[REQUIREMENTS]
Leaving out every picture, copy the lines of the data exactly, from the first through the line containing "S.camera = cam".

[INPUT FOR THIS TASK]

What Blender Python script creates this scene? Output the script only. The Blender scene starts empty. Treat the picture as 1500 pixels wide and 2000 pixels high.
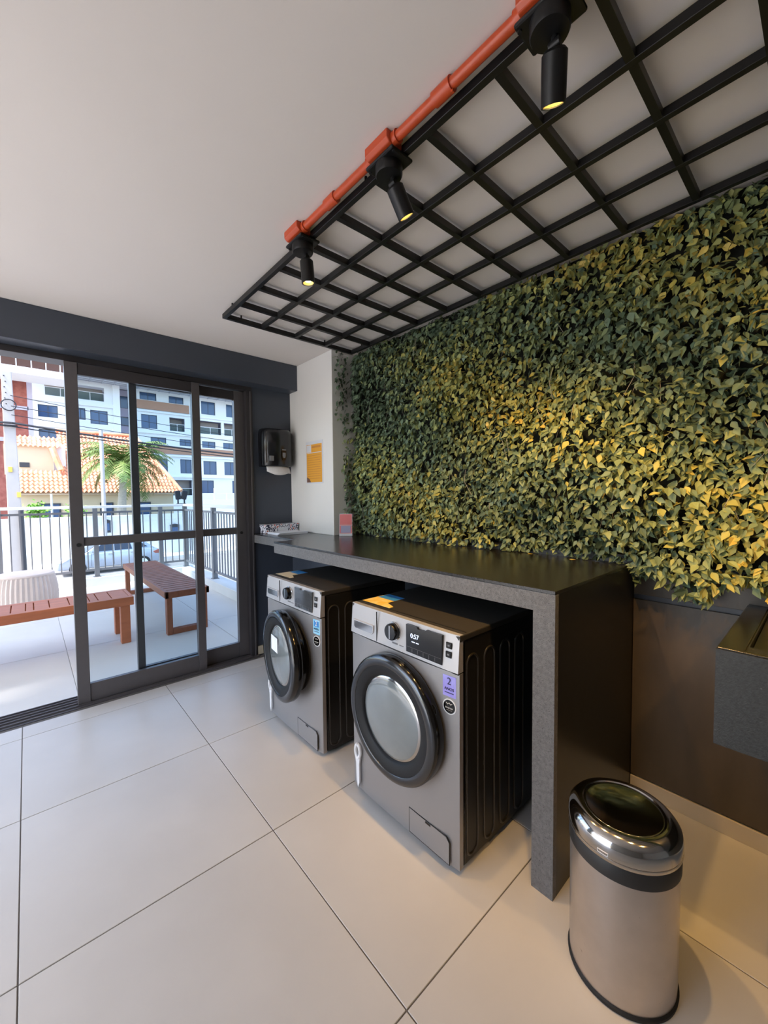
import bpy, bmesh, math, random
import numpy as np
from mathutils import Vector, Matrix

random.seed(7)
rng = np.random.default_rng(11)
S = bpy.context.scene
COL = S.collection
PI = math.pi

# ------------------------------------------------------------------ camera
CAM_F, CAM_YAW, CAM_PITCH, CAM_ROLL, CAM_H = 781.6, math.radians(41.72), math.radians(-2.489), math.radians(-0.54), 1.3304
_fw = Vector((math.sin(CAM_YAW)*math.cos(CAM_PITCH), math.cos(CAM_YAW)*math.cos(CAM_PITCH), math.sin(CAM_PITCH)))
_r = Vector((math.cos(CAM_YAW), -math.sin(CAM_YAW), 0))
_u = _r.cross(_fw)
_r2 = _r*math.cos(CAM_ROLL) + _u*math.sin(CAM_ROLL)
_u2 = -_r*math.sin(CAM_ROLL) + _u*math.cos(CAM_ROLL)
cam_d = bpy.data.cameras.new('camera')
cam_d.sensor_fit = 'VERTICAL'
cam_d.sensor_height = 24.0
cam_d.lens = 24.0*CAM_F/2000.0
cam_d.clip_start = 0.02
cam_d.clip_end = 400
cam = bpy.data.objects.new('camera', cam_d)
COL.objects.link(cam)
_m = Matrix((( _r2.x, _u2.x, -_fw.x), (_r2.y, _u2.y, -_fw.y), (_r2.z, _u2.z, -_fw.z))).to_4x4()
_m.translation = (0, 0, CAM_H)
cam.matrix_world = _m
S.camera = cam

# ------------------------------------------------------------------ world, sun, exposure
W = bpy.data.worlds.new('world'); S.world = W; W.use_nodes = True
nt = W.node_tree; nt.nodes.clear()
sky = nt.nodes.new('ShaderNodeTexSky'); sky.sky_type = 'NISHITA'
sky.sun_disc = False; sky.sun_elevation = math.radians(58); sky.sun_rotation = math.radians(-98)
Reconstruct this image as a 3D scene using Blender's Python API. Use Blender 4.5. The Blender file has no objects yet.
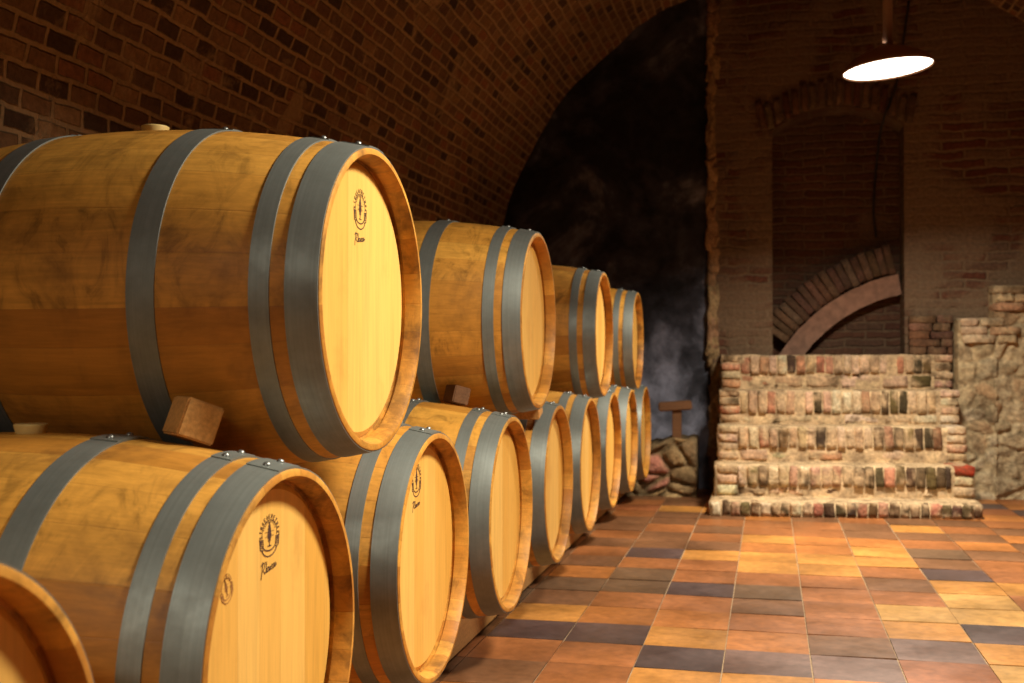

[WRITTEN REPLY]
What Blender Python script creates this scene? Output the script only. The Blender scene starts empty. Treat the picture as 1500 pixels wide and 2000 pixels high.
import bpy, bmesh, math, random
import numpy as np
from mathutils import Vector, Matrix

random.seed(7)
rng = np.random.default_rng(11)
S = bpy.context.scene
COL = S.collection
PI = math.pi

# ------------------------------------------------------------------ camera
CAM_F, CAM_YAW, CAM_PITCH, CAM_ROLL, CAM_H = 781.6, math.radians(41.72), math.radians(-2.489), math.radians(-0.54), 1.3304
_fw = Vector((math.sin(CAM_YAW)*math.cos(CAM_PITCH), math.cos(CAM_YAW)*math.cos(CAM_PITCH), math.sin(CAM_PITCH)))
_r = Vector((math.cos(CAM_YAW), -math.sin(CAM_YAW), 0))
_u = _r.cross(_fw)
_r2 = _r*math.cos(CAM_ROLL) + _u*math.sin(CAM_ROLL)
_u2 = -_r*math.sin(CAM_ROLL) + _u*math.cos(CAM_ROLL)
cam_d = bpy.data.cameras.new('camera')
cam_d.sensor_fit = 'VERTICAL'
cam_d.sensor_height = 24.0
cam_d.lens = 24.0*CAM_F/2000.0
cam_d.clip_start = 0.02
cam_d.clip_end = 400
cam = bpy.data.objects.new('camera', cam_d)
COL.objects.link(cam)
_m = Matrix((( _r2.x, _u2.x, -_fw.x), (_r2.y, _u2.y, -_fw.y), (_r2.z, _u2.z, -_fw.z))).to_4x4()
_m.translation = (0, 0, CAM_H)
cam.matrix_world = _m
S.camera = cam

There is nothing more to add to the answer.